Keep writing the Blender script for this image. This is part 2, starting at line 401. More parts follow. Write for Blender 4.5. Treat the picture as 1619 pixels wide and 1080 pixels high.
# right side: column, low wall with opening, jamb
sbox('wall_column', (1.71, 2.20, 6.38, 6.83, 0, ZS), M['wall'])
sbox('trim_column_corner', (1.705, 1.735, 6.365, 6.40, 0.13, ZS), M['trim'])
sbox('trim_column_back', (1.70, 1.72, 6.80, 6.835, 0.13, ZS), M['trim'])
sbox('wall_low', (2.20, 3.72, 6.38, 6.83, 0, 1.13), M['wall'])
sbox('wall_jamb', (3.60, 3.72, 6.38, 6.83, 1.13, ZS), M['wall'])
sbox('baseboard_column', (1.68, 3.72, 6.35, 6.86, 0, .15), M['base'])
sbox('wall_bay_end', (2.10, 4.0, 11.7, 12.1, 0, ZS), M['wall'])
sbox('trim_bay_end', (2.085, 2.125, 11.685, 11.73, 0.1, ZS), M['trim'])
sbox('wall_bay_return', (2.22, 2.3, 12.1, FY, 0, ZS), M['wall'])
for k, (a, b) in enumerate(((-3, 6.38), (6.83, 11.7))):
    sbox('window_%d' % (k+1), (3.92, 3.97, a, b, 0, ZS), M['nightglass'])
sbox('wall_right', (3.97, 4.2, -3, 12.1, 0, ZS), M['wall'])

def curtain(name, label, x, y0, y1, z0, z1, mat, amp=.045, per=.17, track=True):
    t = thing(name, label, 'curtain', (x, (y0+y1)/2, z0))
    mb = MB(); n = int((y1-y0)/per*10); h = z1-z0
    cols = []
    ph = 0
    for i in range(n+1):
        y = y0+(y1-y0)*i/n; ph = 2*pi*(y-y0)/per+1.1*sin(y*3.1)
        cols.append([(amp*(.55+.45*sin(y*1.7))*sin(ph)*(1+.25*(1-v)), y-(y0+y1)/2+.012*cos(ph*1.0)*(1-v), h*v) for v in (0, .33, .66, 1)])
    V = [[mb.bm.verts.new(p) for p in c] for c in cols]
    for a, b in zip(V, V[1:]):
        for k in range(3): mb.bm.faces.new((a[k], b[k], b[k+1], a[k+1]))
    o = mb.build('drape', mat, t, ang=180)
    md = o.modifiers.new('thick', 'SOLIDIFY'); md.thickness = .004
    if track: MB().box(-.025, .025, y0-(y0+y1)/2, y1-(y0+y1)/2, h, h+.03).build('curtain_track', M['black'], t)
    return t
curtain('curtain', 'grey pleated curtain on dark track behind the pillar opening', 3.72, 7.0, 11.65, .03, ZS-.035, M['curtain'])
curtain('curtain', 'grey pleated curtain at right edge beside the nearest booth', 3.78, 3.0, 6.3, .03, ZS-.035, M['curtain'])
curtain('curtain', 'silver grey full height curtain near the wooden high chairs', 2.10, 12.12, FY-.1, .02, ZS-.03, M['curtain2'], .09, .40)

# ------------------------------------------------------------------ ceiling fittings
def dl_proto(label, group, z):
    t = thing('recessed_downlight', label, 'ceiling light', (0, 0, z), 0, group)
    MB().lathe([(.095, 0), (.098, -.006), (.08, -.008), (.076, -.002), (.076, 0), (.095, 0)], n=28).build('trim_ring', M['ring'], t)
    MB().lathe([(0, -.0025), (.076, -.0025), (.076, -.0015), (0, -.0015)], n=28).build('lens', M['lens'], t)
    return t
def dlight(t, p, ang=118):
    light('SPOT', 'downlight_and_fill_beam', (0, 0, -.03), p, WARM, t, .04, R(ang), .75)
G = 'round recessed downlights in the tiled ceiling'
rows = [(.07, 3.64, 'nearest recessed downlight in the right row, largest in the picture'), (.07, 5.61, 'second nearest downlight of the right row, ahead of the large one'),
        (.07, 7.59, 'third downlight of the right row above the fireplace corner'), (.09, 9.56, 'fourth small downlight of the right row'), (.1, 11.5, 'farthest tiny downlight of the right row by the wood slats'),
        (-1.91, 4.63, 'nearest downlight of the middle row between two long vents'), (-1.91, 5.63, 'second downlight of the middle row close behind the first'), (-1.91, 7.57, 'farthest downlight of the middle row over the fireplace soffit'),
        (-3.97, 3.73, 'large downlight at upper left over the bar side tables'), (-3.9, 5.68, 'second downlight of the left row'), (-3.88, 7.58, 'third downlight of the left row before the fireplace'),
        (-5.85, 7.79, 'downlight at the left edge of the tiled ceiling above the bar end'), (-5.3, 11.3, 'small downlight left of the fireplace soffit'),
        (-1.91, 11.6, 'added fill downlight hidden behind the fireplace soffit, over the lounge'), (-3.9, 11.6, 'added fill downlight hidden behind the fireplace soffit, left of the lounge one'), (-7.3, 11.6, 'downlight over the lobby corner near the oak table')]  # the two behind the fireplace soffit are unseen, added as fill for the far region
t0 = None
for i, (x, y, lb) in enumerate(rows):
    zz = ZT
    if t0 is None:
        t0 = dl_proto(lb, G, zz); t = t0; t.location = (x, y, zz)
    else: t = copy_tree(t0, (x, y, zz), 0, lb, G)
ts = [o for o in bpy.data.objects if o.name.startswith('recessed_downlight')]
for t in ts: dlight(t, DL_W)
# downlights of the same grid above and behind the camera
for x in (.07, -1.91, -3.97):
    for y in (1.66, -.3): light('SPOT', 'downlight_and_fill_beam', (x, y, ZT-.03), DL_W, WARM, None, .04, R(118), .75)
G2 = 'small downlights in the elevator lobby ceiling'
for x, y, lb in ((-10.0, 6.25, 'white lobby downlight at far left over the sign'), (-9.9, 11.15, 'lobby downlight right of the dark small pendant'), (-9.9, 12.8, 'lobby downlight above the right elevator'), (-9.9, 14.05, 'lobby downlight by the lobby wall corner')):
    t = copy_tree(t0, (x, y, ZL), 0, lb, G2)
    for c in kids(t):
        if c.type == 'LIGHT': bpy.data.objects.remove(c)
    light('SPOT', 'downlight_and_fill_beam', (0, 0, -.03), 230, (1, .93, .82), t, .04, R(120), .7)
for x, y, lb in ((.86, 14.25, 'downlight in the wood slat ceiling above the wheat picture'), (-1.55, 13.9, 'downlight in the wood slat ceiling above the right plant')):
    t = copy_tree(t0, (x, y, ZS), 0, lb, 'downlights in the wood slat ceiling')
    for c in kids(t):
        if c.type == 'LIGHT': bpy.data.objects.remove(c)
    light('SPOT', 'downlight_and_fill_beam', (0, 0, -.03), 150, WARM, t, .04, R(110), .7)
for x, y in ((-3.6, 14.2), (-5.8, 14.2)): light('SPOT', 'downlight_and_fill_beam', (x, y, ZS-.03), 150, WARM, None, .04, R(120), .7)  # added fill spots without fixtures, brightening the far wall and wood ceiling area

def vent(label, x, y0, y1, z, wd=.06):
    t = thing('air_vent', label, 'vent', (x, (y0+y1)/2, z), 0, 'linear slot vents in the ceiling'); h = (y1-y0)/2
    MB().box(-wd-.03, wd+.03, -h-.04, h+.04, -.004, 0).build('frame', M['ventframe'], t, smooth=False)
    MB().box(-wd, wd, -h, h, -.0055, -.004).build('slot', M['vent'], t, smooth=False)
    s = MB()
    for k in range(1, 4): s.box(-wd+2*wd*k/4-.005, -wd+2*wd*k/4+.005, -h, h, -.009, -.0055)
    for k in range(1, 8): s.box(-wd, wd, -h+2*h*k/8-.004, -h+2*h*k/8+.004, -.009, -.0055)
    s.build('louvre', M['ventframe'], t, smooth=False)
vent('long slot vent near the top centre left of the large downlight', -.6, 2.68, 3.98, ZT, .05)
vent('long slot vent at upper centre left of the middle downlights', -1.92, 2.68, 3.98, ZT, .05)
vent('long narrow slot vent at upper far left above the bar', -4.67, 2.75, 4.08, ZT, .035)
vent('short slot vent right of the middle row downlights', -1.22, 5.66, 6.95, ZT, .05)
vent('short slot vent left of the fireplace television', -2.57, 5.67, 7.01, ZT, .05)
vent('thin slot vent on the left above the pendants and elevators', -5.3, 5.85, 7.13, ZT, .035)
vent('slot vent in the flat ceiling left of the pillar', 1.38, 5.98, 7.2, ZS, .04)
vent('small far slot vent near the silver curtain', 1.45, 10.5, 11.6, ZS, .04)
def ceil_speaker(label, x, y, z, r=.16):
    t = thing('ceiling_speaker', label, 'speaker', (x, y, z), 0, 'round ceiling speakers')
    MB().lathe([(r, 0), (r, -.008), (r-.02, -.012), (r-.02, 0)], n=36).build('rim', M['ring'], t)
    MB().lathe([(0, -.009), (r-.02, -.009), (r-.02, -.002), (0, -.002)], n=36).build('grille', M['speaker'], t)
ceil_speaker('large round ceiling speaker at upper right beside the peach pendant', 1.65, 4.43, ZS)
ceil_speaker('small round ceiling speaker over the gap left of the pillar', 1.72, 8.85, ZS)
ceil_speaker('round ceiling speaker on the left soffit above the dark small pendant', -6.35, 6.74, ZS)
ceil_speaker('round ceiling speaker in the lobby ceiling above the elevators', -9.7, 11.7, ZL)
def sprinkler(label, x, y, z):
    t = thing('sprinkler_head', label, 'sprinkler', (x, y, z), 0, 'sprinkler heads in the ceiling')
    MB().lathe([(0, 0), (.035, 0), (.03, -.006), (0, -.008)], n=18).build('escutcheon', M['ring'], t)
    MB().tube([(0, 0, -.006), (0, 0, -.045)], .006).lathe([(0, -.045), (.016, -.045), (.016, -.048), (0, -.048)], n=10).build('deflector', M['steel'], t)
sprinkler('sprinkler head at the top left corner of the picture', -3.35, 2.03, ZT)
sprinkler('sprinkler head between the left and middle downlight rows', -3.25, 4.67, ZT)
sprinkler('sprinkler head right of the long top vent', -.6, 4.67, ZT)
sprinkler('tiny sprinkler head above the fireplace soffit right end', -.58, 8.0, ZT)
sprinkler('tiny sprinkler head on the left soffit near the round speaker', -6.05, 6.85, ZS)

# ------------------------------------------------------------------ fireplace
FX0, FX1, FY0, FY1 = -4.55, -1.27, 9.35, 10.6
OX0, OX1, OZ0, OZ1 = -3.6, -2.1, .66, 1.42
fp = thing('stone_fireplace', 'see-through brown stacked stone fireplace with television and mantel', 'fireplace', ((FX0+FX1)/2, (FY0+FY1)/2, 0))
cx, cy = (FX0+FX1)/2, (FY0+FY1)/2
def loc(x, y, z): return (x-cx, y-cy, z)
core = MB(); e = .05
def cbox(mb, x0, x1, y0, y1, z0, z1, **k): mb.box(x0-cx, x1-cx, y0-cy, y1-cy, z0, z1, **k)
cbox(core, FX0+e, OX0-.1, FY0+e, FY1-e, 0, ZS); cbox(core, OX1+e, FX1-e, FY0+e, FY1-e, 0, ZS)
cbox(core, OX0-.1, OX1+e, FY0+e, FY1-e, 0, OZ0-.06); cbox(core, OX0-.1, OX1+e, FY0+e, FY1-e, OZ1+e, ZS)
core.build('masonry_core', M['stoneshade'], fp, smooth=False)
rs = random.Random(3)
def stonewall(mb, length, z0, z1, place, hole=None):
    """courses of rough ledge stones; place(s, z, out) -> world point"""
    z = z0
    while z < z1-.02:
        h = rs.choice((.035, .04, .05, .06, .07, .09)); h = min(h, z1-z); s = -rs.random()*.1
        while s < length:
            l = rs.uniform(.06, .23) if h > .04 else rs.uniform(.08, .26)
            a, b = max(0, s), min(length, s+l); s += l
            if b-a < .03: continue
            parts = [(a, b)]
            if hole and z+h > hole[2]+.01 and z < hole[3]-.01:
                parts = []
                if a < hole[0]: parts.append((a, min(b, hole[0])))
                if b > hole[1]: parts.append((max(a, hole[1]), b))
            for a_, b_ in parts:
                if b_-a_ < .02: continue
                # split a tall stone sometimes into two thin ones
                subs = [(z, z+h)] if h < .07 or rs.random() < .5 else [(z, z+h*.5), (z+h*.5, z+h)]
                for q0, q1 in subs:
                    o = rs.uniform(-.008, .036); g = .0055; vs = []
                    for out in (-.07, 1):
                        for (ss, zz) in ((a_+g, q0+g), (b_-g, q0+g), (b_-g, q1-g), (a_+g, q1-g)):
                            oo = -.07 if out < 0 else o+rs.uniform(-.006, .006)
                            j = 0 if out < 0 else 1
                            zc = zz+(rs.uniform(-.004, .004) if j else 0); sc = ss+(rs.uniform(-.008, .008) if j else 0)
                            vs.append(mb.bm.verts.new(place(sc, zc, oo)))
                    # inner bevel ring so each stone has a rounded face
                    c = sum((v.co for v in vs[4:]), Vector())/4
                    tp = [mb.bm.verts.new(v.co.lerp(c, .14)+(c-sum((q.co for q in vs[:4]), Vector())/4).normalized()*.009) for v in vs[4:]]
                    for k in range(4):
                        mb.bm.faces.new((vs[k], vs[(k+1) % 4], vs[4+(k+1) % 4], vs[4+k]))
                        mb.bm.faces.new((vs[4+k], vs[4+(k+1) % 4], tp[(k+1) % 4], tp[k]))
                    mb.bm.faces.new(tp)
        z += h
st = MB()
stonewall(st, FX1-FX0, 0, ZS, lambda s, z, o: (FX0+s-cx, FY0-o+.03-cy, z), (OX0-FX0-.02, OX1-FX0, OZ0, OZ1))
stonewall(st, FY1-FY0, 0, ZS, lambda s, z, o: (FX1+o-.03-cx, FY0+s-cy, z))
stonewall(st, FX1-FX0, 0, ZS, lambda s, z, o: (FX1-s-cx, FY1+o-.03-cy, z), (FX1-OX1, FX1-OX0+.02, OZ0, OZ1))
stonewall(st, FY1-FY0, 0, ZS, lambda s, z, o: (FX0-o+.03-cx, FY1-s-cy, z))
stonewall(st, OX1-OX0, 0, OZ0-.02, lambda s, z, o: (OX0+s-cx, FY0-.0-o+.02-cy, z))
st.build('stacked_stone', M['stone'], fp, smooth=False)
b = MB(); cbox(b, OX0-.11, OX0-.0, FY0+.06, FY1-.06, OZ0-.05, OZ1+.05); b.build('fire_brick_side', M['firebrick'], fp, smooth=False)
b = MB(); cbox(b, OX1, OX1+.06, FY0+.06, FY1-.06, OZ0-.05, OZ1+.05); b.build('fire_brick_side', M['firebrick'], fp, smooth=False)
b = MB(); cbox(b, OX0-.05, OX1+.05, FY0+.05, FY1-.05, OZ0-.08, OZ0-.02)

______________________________

**Exercise brief**
Quote the listing word for word from its first line through the line in which "sbox('wall_right', (3.97, 4.2, -3, 12.1, 0, ZS), M['wall'])" appears.

**Result of the exercise**
Keep writing the Blender script for this image. This is part 2, starting at line 401. More parts follow. Write for Blender 4.5. Treat the picture as 1619 pixels wide and 1080 pixels high.
# right side: column, low wall with opening, jamb
sbox('wall_column', (1.71, 2.20, 6.38, 6.83, 0, ZS), M['wall'])
sbox('trim_column_corner', (1.705, 1.735, 6.365, 6.40, 0.13, ZS), M['trim'])
sbox('trim_column_back', (1.70, 1.72, 6.80, 6.835, 0.13, ZS), M['trim'])
sbox('wall_low', (2.20, 3.72, 6.38, 6.83, 0, 1.13), M['wall'])
sbox('wall_jamb', (3.60, 3.72, 6.38, 6.83, 1.13, ZS), M['wall'])
sbox('baseboard_column', (1.68, 3.72, 6.35, 6.86, 0, .15), M['base'])
sbox('wall_bay_end', (2.10, 4.0, 11.7, 12.1, 0, ZS), M['wall'])
sbox('trim_bay_end', (2.085, 2.125, 11.685, 11.73, 0.1, ZS), M['trim'])
sbox('wall_bay_return', (2.22, 2.3, 12.1, FY, 0, ZS), M['wall'])
for k, (a, b) in enumerate(((-3, 6.38), (6.83, 11.7))):
    sbox('window_%d' % (k+1), (3.92, 3.97, a, b, 0, ZS), M['nightglass'])
sbox('wall_right', (3.97, 4.2, -3, 12.1, 0, ZS), M['wall'])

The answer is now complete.